Online Public Speaking

Training & Practice


Nikky Finney Award Acceptance


This powerful award acceptance speech by poet Nikky Finney is a great example of a passionate, beautifully written speech. Copy and paste this link to check it out:

https://www.youtube.com/watch?v=Y2q15iiL79g

Acknowledging others: Ms. Finney doesn’t open with acknowledgments, as many speeches of this type do, but she not only acknowledges others at the right moment, she does so quite movingly such as when she remarks of her fellow award nominees “simply to be in your finalist company is to brightly burn”. Waiting until a more emphatic moment to acknowledge others, as opposed to starting a presentation with the standard approach can be a great technique. It can allow for a bit of suspense, as in the audience worrying if the speaker forgot, followed by pleasant relief, but it can also allow the speaker to set a different tone and not sound canned. Ms. Finney’s speech is all the more powerful for the way she uniquely did this.

Establishing goals and establishing a motivation for giving the presentation: It’s clear that this moment means the world to Ms. Finney, so much so that she starts with a subtle, whispered word “wow”. She goes on to demonstrate that her goal was to adequately translate her deep inspirations for what got her to this moment, and to express her appreciations to those who helped make it possible.
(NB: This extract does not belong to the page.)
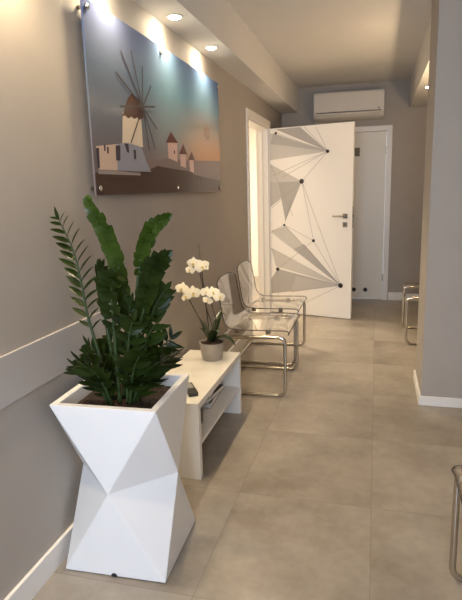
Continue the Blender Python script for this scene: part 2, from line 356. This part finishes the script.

It's also evident that she desires to honor the written word, which she does quite successfully.

Writing:  Ms. Finney masterfully creates moving visuals for the audience, share ideas and moves the audience emotionally with the simple power of the spoken word. Perhaps she is empowered to do this for a deeply personal reason that she shares with the audience:  “…determined to control what can never be controlled; the will of the human heart to speak its own mind...”

To read, or not to read:  Ms. Finney reads most of her speech, however this is an example of a time when it is acceptable to do so. Her words are so riveting and complex that it feels necessary to read them.

Was the presentation a success?  Resoundingly so. It’s so effective that actor John Lithgow remarks at the conclusion of the speech that it’s the best award acceptance speech “for anything” that he’s ever heard. While this speech isn’t an example of high energy speaking or the use of theatrics or props, and while Ms. Finney reads often, the speech is very well received simply because of pure passion and well written words. Ms. Finney proves that one doesn’t need actual fireworks to make a speech "great"; words alone can produce the same effect if they are well crafted.